— BEGIN Given material —

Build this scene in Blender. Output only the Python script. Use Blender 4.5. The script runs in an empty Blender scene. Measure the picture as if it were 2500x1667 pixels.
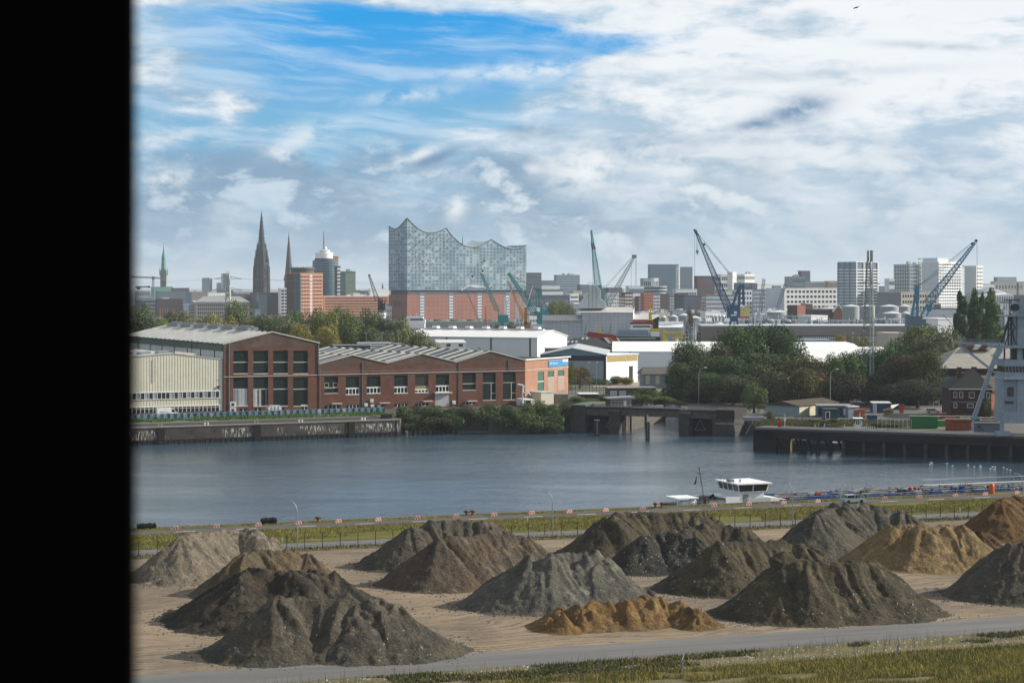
import bpy,math,random
import numpy as np
from mathutils import Vector,Matrix,noise as mnoise
R = math.radians
sc = bpy.context.scene
COL = sc.collection
# ------------------------------------------------------------------ camera
F = 4860.0; HZ = 700.0; CZ = 42.0; GZ = 4.5      # focal length and horizon row of the 2500 px photograph, eye and ground height
cam = bpy.data.cameras.new('camera'); cam_o = bpy.data.objects.new('camera',cam); COL.objects.link(cam_o)
cam_o.location = (0,0,CZ); cam_o.rotation_euler = (R(90),0,0)
cam.sensor_width = 36; cam.lens = 36 * F / 2500
cam.shift_y = -133.5 / 2500
cam.clip_start = 0.05; cam.clip_end = 60000
cam.dof.use_dof = True; cam.dof.focus_distance = 700; cam.dof.aperture_fstop = 14
sc.camera = cam_o
# ------------------------------------------------------------------ sun and exposure
SUN_AZ = 10.0; SUN_EL = 27.0        # degrees beyond the +X axis, and above the horizon
sd = Vector((math.cos(R(SUN_AZ)) * math.cos(R(SUN_EL)),math.sin(R(SUN_AZ)) * math.cos(R(SUN_EL)),math.sin(R(SUN_EL))))
sun = bpy.data.lights.new('sun','SUN'); sun.energy = 5.0; sun.angle = R(0.5); sun.color = (1.0,0.93,0.82)
sun_o = bpy.data.objects.new('sun',sun); COL.objects.link(sun_o)
sun_o.rotation_euler = sd.to_track_quat('Z','Y').to_euler()
sc.view_settings.view_transform = 'Standard'; sc.view_settings.look = 'None'
sc.view_settings.exposure = 0.45; sc.view_settings.gamma = 1.0
sc.cycles.volume_bounces = 0; sc.cycles.max_bounces = 6; sc.cycles.diffuse_bounces = 2; sc.cycles.glossy_bounces = 3
sc.cycles.transparent_max_bounces = 6; sc.cycles.use_denoising = True

# ------------------------------------------------------------------ node helper
class NT:
    def __init__(s,tree): s.t = tree; s.n = tree.nodes; s.l = tree.links
    def inp(s,sock,v):
        if hasattr(v,'links'): s.l.new(v,sock)
        elif v is not None: sock.default_value = v
    def m(s,op,a,b=None,c=None,clamp=False):
        n = s.n.new('ShaderNodeMath'); n.operation = op; n.use_clamp = clamp
        s.inp(n.inputs[0],a)
        if b is not None: s.inp(n.inputs[1],b)
        if c is not None: s.inp(n.inputs[2],c)
        return n.outputs[0]
    def vm(s,op,a,b=None):
        n = s.n.new('ShaderNodeVectorMath'); n.operation = op; s.inp(n.inputs[0],a)
        if b is not None: s.inp(n.inputs[1],b)
        return n.outputs[0]
    def mr(s,v,a,b,c=0.,d=1.,smooth=True):
        n = s.n.new('ShaderNodeMapRange'); n.clamp = True
        if smooth: n.interpolation_type = 'SMOOTHSTEP'
        s.inp(n.inputs[0],v); s.inp(n.inputs[1],a); s.inp(n.inputs[2],b); s.inp(n.inputs[3],c); s.inp(n.inputs[4],d)
        return n.outputs[0]
    def noise(s,vec,scale,detail=6,rough=.55,dist=0.,lac=2.,out=0):
        n = s.n.new('ShaderNodeTexNoise'); s.inp(n.inputs['Vector'],vec)
        n.inputs['Scale'].default_value = scale; n.inputs['Detail'].default_value = detail
        n.inputs['Roughness'].default_value = rough; n.inputs['Distortion'].default_value = dist; n.inputs['Lacunarity'].default_value = lac
        return n.outputs[out]
    def voro(s,vec,scale,feat='F1',out=0,rnd=1.):
        n = s.n.new('ShaderNodeTexVoronoi'); n.feature = feat; s.inp(n.inputs['Vector'],vec)
        n.inputs['Scale'].default_value = scale; n.inputs['Randomness'].default_value = rnd
        return n.outputs[out]
    def xyz(s,x,y,z=0.):
        n = s.n.new('ShaderNodeCombineXYZ'); s.inp(n.inputs[0],x); s.inp(n.inputs[1],y); s.inp(n.inputs[2],z); return n.outputs[0]
    def sep(s,v):
        n = s.n.new('ShaderNodeSeparateXYZ'); s.inp(n.inputs[0],v); return n.outputs
    def mix(s,f,a,b,mode='MIX'):
        n = s.n.new('ShaderNodeMix'); n.data_type = 'RGBA'; n.blend_type = mode; n.clamp_factor = True
        s.inp(n.inputs[0],f); s.inp(n.inputs[6],c4(a)); s.inp(n.inputs[7],c4(b)); return n.outputs[2]
    def bump(s,h,strength=.3,dist=1.,nrm=None):
        n = s.n.new('ShaderNodeBump'); s.inp(n.inputs['Height'],h); n.inputs['Strength'].default_value = strength
        n.inputs['Distance'].default_value = dist
        if nrm is not None: s.inp(n.inputs['Normal'],nrm)
        return n.outputs[0]
def c4(v):
    if isinstance(v,tuple) and len(v) == 3: return (*v,1.)
    return v
def rgb(r,g,b):
    return tuple(((x / 255) / 12.92 if x / 255 <= .04045 else ((x / 255 + .055) / 1.055) ** 2.4) for x in (r,g,b))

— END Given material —

Copy the material exactly. Do not include the pictures.

Build this scene in Blender. Output only the Python script. Use Blender 4.5. The script runs in an empty Blender scene. Measure the picture as if it were 2500x1667 pixels.
import bpy,math,random
import numpy as np
from mathutils import Vector,Matrix,noise as mnoise
R = math.radians
sc = bpy.context.scene
COL = sc.collection
# ------------------------------------------------------------------ camera
F = 4860.0; HZ = 700.0; CZ = 42.0; GZ = 4.5      # focal length and horizon row of the 2500 px photograph, eye and ground height
cam = bpy.data.cameras.new('camera'); cam_o = bpy.data.objects.new('camera',cam); COL.objects.link(cam_o)
cam_o.location = (0,0,CZ); cam_o.rotation_euler = (R(90),0,0)
cam.sensor_width = 36; cam.lens = 36 * F / 2500
cam.shift_y = -133.5 / 2500
cam.clip_start = 0.05; cam.clip_end = 60000
cam.dof.use_dof = True; cam.dof.focus_distance = 700; cam.dof.aperture_fstop = 14
sc.camera = cam_o
# ------------------------------------------------------------------ sun and exposure
SUN_AZ = 10.0; SUN_EL = 27.0        # degrees beyond the +X axis, and above the horizon
sd = Vector((math.cos(R(SUN_AZ)) * math.cos(R(SUN_EL)),math.sin(R(SUN_AZ)) * math.cos(R(SUN_EL)),math.sin(R(SUN_EL))))
sun = bpy.data.lights.new('sun','SUN'); sun.energy = 5.0; sun.angle = R(0.5); sun.color = (1.0,0.93,0.82)
sun_o = bpy.data.objects.new('sun',sun); COL.objects.link(sun_o)
sun_o.rotation_euler = sd.to_track_quat('Z','Y').to_euler()
sc.view_settings.view_transform = 'Standard'; sc.view_settings.look = 'None'
sc.view_settings.exposure = 0.45; sc.view_settings.gamma = 1.0
sc.cycles.volume_bounces = 0; sc.cycles.max_bounces = 6; sc.cycles.diffuse_bounces = 2; sc.cycles.glossy_bounces = 3
sc.cycles.transparent_max_bounces = 6; sc.cycles.use_denoising = True

# ------------------------------------------------------------------ node helper
class NT:
    def __init__(s,tree): s.t = tree; s.n = tree.nodes; s.l = tree.links
    def inp(s,sock,v):
        if hasattr(v,'links'): s.l.new(v,sock)
        elif v is not None: sock.default_value = v
    def m(s,op,a,b=None,c=None,clamp=False):
        n = s.n.new('ShaderNodeMath'); n.operation = op; n.use_clamp = clamp
        s.inp(n.inputs[0],a)
        if b is not None: s.inp(n.inputs[1],b)
        if c is not None: s.inp(n.inputs[2],c)
        return n.outputs[0]
    def vm(s,op,a,b=None):
        n = s.n.new('ShaderNodeVectorMath'); n.operation = op; s.inp(n.inputs[0],a)
        if b is not None: s.inp(n.inputs[1],b)
        return n.outputs[0]
    def mr(s,v,a,b,c=0.,d=1.,smooth=True):
        n = s.n.new('ShaderNodeMapRange'); n.clamp = True
        if smooth: n.interpolation_type = 'SMOOTHSTEP'
        s.inp(n.inputs[0],v); s.inp(n.inputs[1],a); s.inp(n.inputs[2],b); s.inp(n.inputs[3],c); s.inp(n.inputs[4],d)
        return n.outputs[0]
    def noise(s,vec,scale,detail=6,rough=.55,dist=0.,lac=2.,out=0):
        n = s.n.new('ShaderNodeTexNoise'); s.inp(n.inputs['Vector'],vec)
        n.inputs['Scale'].default_value = scale; n.inputs['Detail'].default_value = detail
        n.inputs['Roughness'].default_value = rough; n.inputs['Distortion'].default_value = dist; n.inputs['Lacunarity'].default_value = lac
        return n.outputs[out]
    def voro(s,vec,scale,feat='F1',out=0,rnd=1.):
        n = s.n.new('ShaderNodeTexVoronoi'); n.feature = feat; s.inp(n.inputs['Vector'],vec)
        n.inputs['Scale'].default_value = scale; n.inputs['Randomness'].default_value = rnd
        return n.outputs[out]
    def xyz(s,x,y,z=0.):
        n = s.n.new('ShaderNodeCombineXYZ'); s.inp(n.inputs[0],x); s.inp(n.inputs[1],y); s.inp(n.inputs[2],z); return n.outputs[0]
    def sep(s,v):
        n = s.n.new('ShaderNodeSeparateXYZ'); s.inp(n.inputs[0],v); return n.outputs
    def mix(s,f,a,b,mode='MIX'):
        n = s.n.new('ShaderNodeMix'); n.data_type = 'RGBA'; n.blend_type = mode; n.clamp_factor = True
        s.inp(n.inputs[0],f); s.inp(n.inputs[6],c4(a)); s.inp(n.inputs[7],c4(b)); return n.outputs[2]
    def bump(s,h,strength=.3,dist=1.,nrm=None):
        n = s.n.new('ShaderNodeBump'); s.inp(n.inputs['Height'],h); n.inputs['Strength'].default_value = strength
        n.inputs['Distance'].default_value = dist
        if nrm is not None: s.inp(n.inputs['Normal'],nrm)
        return n.outputs[0]
def c4(v):
    if isinstance(v,tuple) and len(v) == 3: return (*v,1.)
    return v
def rgb(r,g,b):
    return tuple(((x / 255) / 12.92 if x / 255 <= .04045 else ((x / 255 + .055) / 1.055) ** 2.4) for x in (r,g,b))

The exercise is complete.